The problem
Every line of the listing must be reproduced as it stands. Leave the images behind.

Provided data
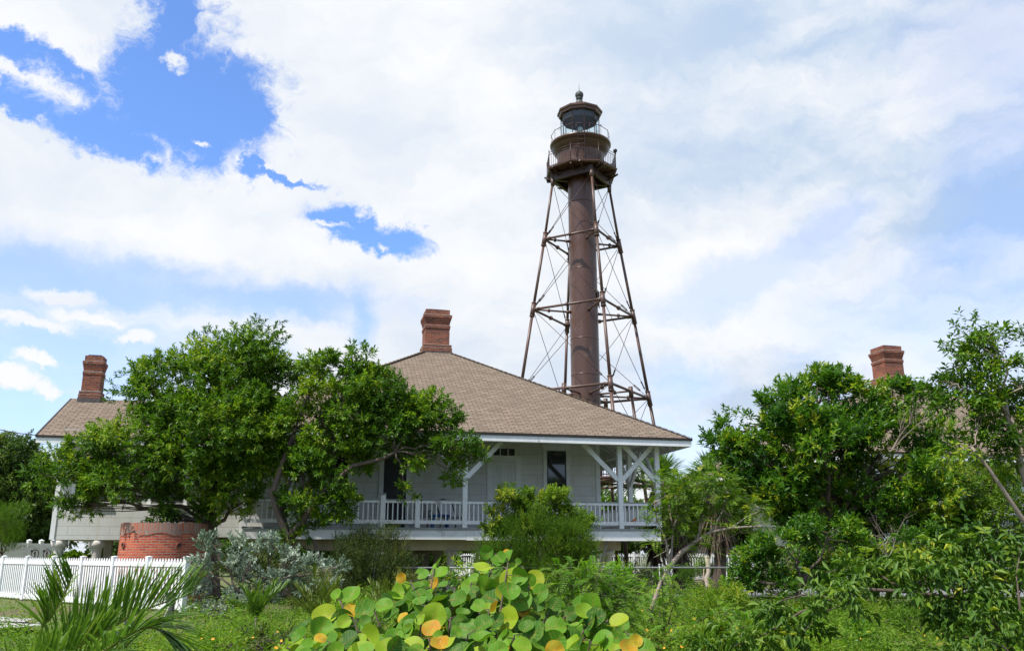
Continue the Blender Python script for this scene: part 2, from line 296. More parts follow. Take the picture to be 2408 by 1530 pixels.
# ------------------------------------------------------------------ mesh helpers
def tag(o, label=None, cat=None, group=None, kind=None):
    for k, v in (('label', label), ('category', cat), ('group', group), ('kind', kind)):
        if v: o[k] = v
    return o
def empty(name, loc=(0, 0, 0), rz=0):
    o = bpy.data.objects.new(name, None); col.objects.link(o); o.location = loc; o.rotation_euler = (0, 0, rz); o.empty_display_size = .2
    return o
def link(name, me, parent=None, loc=None, rz=None):
    o = bpy.data.objects.new(name, me); col.objects.link(o)
    if parent: o.parent = parent
    if loc is not None: o.location = loc
    if rz is not None: o.rotation_euler = (0, 0, rz)
    return o
class MB:
    """collects shapes for one mesh; faces without their own uv get metre-sized box uvs"""
    def __init__(s): s.v = []; s.f = []; s.uv = {}; s.smooth = set()
    def face(s, idx, uv=None, smooth=False):
        if uv is not None: s.uv[len(s.f)] = uv
        if smooth: s.smooth.add(len(s.f))
        s.f.append(tuple(idx))
    def quad(s, pts, uv=None):
        n = len(s.v); s.v += [tuple(p) for p in pts]; s.face(range(n, n + len(pts)), uv); return s
    def box(s, x0, x1, y0, y1, z0, z1):
        n = len(s.v)
        s.v += [(x0, y0, z0), (x1, y0, z0), (x1, y1, z0), (x0, y1, z0), (x0, y0, z1), (x1, y0, z1), (x1, y1, z1), (x0, y1, z1)]
        for q in ((3, 2, 1, 0), (4, 5, 6, 7), (0, 1, 5, 4), (1, 2, 6, 5), (2, 3, 7, 6), (3, 0, 4, 7)): s.face([n + i for i in q])
        return s
    def cbox(s, c, sx, sy, sz): return s.box(c[0] - sx / 2, c[0] + sx / 2, c[1] - sy / 2, c[1] + sy / 2, c[2] - sz / 2, c[2] + sz / 2)
    def beam(s, p, q, w, h, up=(0, 0, 1)):
        p, q = Vector(p), Vector(q); d = (q - p).normalized(); up = Vector(up)
        if abs(d.dot(up)) > .98: up = Vector((0, 1, 0))
        sx = d.cross(up).normalized() * w / 2; sy = sx.cross(d).normalized() * h / 2; n = len(s.v)
        for e in (p, q): s.v += [tuple(e - sx - sy), tuple(e + sx - sy), tuple(e + sx + sy), tuple(e - sx + sy)]
        for f in ((0, 1, 2, 3), (7, 6, 5, 4), (0, 4, 5, 1), (1, 5, 6, 2), (2, 6, 7, 3), (3, 7, 4, 0)): s.face([n + i for i in f])
        return s
    def path(s, pts, rad, n=8, cap=True):
        pts = [Vector(p) for p in pts]; m = len(pts)
        rad = rad if hasattr(rad, '__len__') else [rad] * m
        base = len(s.v); ref = None
        for i, p in enumerate(pts):
            d = (pts[min(i + 1, m - 1)] - pts[max(i - 1, 0)]).normalized()
            if ref is None: ref = Vector((1, 0, 0)) if abs(d.x) < .8 else Vector((0, 1, 0))
            x = (ref - d * ref.dot(d)).normalized(); ref = x; y = d.cross(x)
            for k in range(n):
                a = 2 * math.pi * k / n; s.v.append(tuple(p + (x * math.cos(a) + y * math.sin(a)) * rad[i]))
        for i in range(m - 1):
            for k in range(n):
                k2 = (k + 1) % n; s.face((base + i * n + k, base + i * n + k2, base + (i + 1) * n + k2, base + (i + 1) * n + k), smooth=n > 5)
        if cap: s.face([base + n - 1 - k for k in range(n)]); s.face([base + (m - 1) * n + k for k in range(n)])
        return s
    def tube(s, p, q, r0, r1=None, n=8): return s.path([p, q], [r0, r0 if r1 is None else r1], n)
    def lathe(s, prof, n=32, c=(0, 0), phase=0., smooth=True, cap0=False, cap1=False):
        base = len(s.v); R0 = max(p[0] for p in prof); L = [0]
        for a, b in zip(prof, prof[1:]): L.append(L[-1] + math.hypot(b[0] - a[0], b[1] - a[1]))
        for r, z in prof:
            for k in range(n):
                a = phase + 2 * math.pi * k / n; s.v.append((c[0] + r * math.cos(a), c[1] + r * math.sin(a), z))
        for i in range(len(prof) - 1):
            for k in range(n):
                k2 = (k + 1) % n; u0, u1 = 2 * math.pi * R0 * k / n, 2 * math.pi * R0 * (k + 1) / n
                s.face((base + i * n + k, base + i * n + k2, base + (i + 1) * n + k2, base + (i + 1) * n + k), [(u0, L[i]), (u1, L[i]), (u1, L[i + 1]), (u0, L[i + 1])], smooth)
        if cap0: s.face([base + n - 1 - k for k in range(n)])
        if cap1: s.face([base + (len(prof) - 1) * n + k for k in range(n)])
        return s
    def ball(s, c, r, n=12):
        return s.lathe([(max(1e-4, r * math.sin(math.pi * i / 8)), c[2] - r * math.cos(math.pi * i / 8)) for i in range(9)], n, c)
    def mesh(s, name, mat):
        me = bpy.data.meshes.new(name); me.from_pydata(s.v, [], s.f); me.materials.append(mat)
        ul = me.uv_layers.new(name='UVMap'); d = np.zeros((len(me.loops), 2), np.float32)
        for i, p in enumerate(me.polygons):
            if i in s.smooth: p.use_smooth = True
            if i in s.uv:
                for k, li in enumerate(p.loop_indices): d[li] = s.uv[i][k]
            else:
                nn = p.normal; ax = max(range(3), key=lambda a: abs(nn[a]))
                a, b = ((1, 2), (0, 2), (0, 1))[ax]
                for li in p.loop_indices:
                    q = me.vertices[me.loops[li].vertex_index].co; d[li] = (q[a] + .13 * ax, q[b])
        ul.data.foreach_set('uv', d.ravel())
        return me
    def build(s, name, mat, parent=None, loc=None, rz=None): return link(name, s.mesh(name, M[mat] if isinstance(mat, str) else mat), parent, loc, rz)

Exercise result
Continue the Blender Python script for this scene: part 2, from line 296. More parts follow. Take the picture to be 2408 by 1530 pixels.
# ------------------------------------------------------------------ mesh helpers
def tag(o, label=None, cat=None, group=None, kind=None):
    for k, v in (('label', label), ('category', cat), ('group', group), ('kind', kind)):
        if v: o[k] = v
    return o
def empty(name, loc=(0, 0, 0), rz=0):
    o = bpy.data.objects.new(name, None); col.objects.link(o); o.location = loc; o.rotation_euler = (0, 0, rz); o.empty_display_size = .2
    return o
def link(name, me, parent=None, loc=None, rz=None):
    o = bpy.data.objects.new(name, me); col.objects.link(o)
    if parent: o.parent = parent
    if loc is not None: o.location = loc
    if rz is not None: o.rotation_euler = (0, 0, rz)
    return o
class MB:
    """collects shapes for one mesh; faces without their own uv get metre-sized box uvs"""
    def __init__(s): s.v = []; s.f = []; s.uv = {}; s.smooth = set()
    def face(s, idx, uv=None, smooth=False):
        if uv is not None: s.uv[len(s.f)] = uv
        if smooth: s.smooth.add(len(s.f))
        s.f.append(tuple(idx))
    def quad(s, pts, uv=None):
        n = len(s.v); s.v += [tuple(p) for p in pts]; s.face(range(n, n + len(pts)), uv); return s
    def box(s, x0, x1, y0, y1, z0, z1):
        n = len(s.v)
        s.v += [(x0, y0, z0), (x1, y0, z0), (x1, y1, z0), (x0, y1, z0), (x0, y0, z1), (x1, y0, z1), (x1, y1, z1), (x0, y1, z1)]
        for q in ((3, 2, 1, 0), (4, 5, 6, 7), (0, 1, 5, 4), (1, 2, 6, 5), (2, 3, 7, 6), (3, 0, 4, 7)): s.face([n + i for i in q])
        return s
    def cbox(s, c, sx, sy, sz): return s.box(c[0] - sx / 2, c[0] + sx / 2, c[1] - sy / 2, c[1] + sy / 2, c[2] - sz / 2, c[2] + sz / 2)
    def beam(s, p, q, w, h, up=(0, 0, 1)):
        p, q = Vector(p), Vector(q); d = (q - p).normalized(); up = Vector(up)
        if abs(d.dot(up)) > .98: up = Vector((0, 1, 0))
        sx = d.cross(up).normalized() * w / 2; sy = sx.cross(d).normalized() * h / 2; n = len(s.v)
        for e in (p, q): s.v += [tuple(e - sx - sy), tuple(e + sx - sy), tuple(e + sx + sy), tuple(e - sx + sy)]
        for f in ((0, 1, 2, 3), (7, 6, 5, 4), (0, 4, 5, 1), (1, 5, 6, 2), (2, 6, 7, 3), (3, 7, 4, 0)): s.face([n + i for i in f])
        return s
    def path(s, pts, rad, n=8, cap=True):
        pts = [Vector(p) for p in pts]; m = len(pts)
        rad = rad if hasattr(rad, '__len__') else [rad] * m
        base = len(s.v); ref = None
        for i, p in enumerate(pts):
            d = (pts[min(i + 1, m - 1)] - pts[max(i - 1, 0)]).normalized()
            if ref is None: ref = Vector((1, 0, 0)) if abs(d.x) < .8 else Vector((0, 1, 0))
            x = (ref - d * ref.dot(d)).normalized(); ref = x; y = d.cross(x)
            for k in range(n):
                a = 2 * math.pi * k / n; s.v.append(tuple(p + (x * math.cos(a) + y * math.sin(a)) * rad[i]))
        for i in range(m - 1):
            for k in range(n):
                k2 = (k + 1) % n; s.face((base + i * n + k, base + i * n + k2, base + (i + 1) * n + k2, base + (i + 1) * n + k), smooth=n > 5)
        if cap: s.face([base + n - 1 - k for k in range(n)]); s.face([base + (m - 1) * n + k for k in range(n)])
        return s
    def tube(s, p, q, r0, r1=None, n=8): return s.path([p, q], [r0, r0 if r1 is None else r1], n)
    def lathe(s, prof, n=32, c=(0, 0), phase=0., smooth=True, cap0=False, cap1=False):
        base = len(s.v); R0 = max(p[0] for p in prof); L = [0]
        for a, b in zip(prof, prof[1:]): L.append(L[-1] + math.hypot(b[0] - a[0], b[1] - a[1]))
        for r, z in prof:
            for k in range(n):
                a = phase + 2 * math.pi * k / n; s.v.append((c[0] + r * math.cos(a), c[1] + r * math.sin(a), z))
        for i in range(len(prof) - 1):
            for k in range(n):
                k2 = (k + 1) % n; u0, u1 = 2 * math.pi * R0 * k / n, 2 * math.pi * R0 * (k + 1) / n
                s.face((base + i * n + k, base + i * n + k2, base + (i + 1) * n + k2, base + (i + 1) * n + k), [(u0, L[i]), (u1, L[i]), (u1, L[i + 1]), (u0, L[i + 1])], smooth)
        if cap0: s.face([base + n - 1 - k for k in range(n)])
        if cap1: s.face([base + (len(prof) - 1) * n + k for k in range(n)])
        return s
    def ball(s, c, r, n=12):
        return s.lathe([(max(1e-4, r * math.sin(math.pi * i / 8)), c[2] - r * math.cos(math.pi * i / 8)) for i in range(9)], n, c)
    def mesh(s, name, mat):
        me = bpy.data.meshes.new(name); me.from_pydata(s.v, [], s.f); me.materials.append(mat)
        ul = me.uv_layers.new(name='UVMap'); d = np.zeros((len(me.loops), 2), np.float32)
        for i, p in enumerate(me.polygons):
            if i in s.smooth: p.use_smooth = True
            if i in s.uv:
                for k, li in enumerate(p.loop_indices): d[li] = s.uv[i][k]
            else:
                nn = p.normal; ax = max(range(3), key=lambda a: abs(nn[a]))
                a, b = ((1, 2), (0, 2), (0, 1))[ax]
                for li in p.loop_indices:
                    q = me.vertices[me.loops[li].vertex_index].co; d[li] = (q[a] + .13 * ax, q[b])
        ul.data.foreach_set('uv', d.ravel())
        return me
    def build(s, name, mat, parent=None, loc=None, rz=None): return link(name, s.mesh(name, M[mat] if isinstance(mat, str) else mat), parent, loc, rz)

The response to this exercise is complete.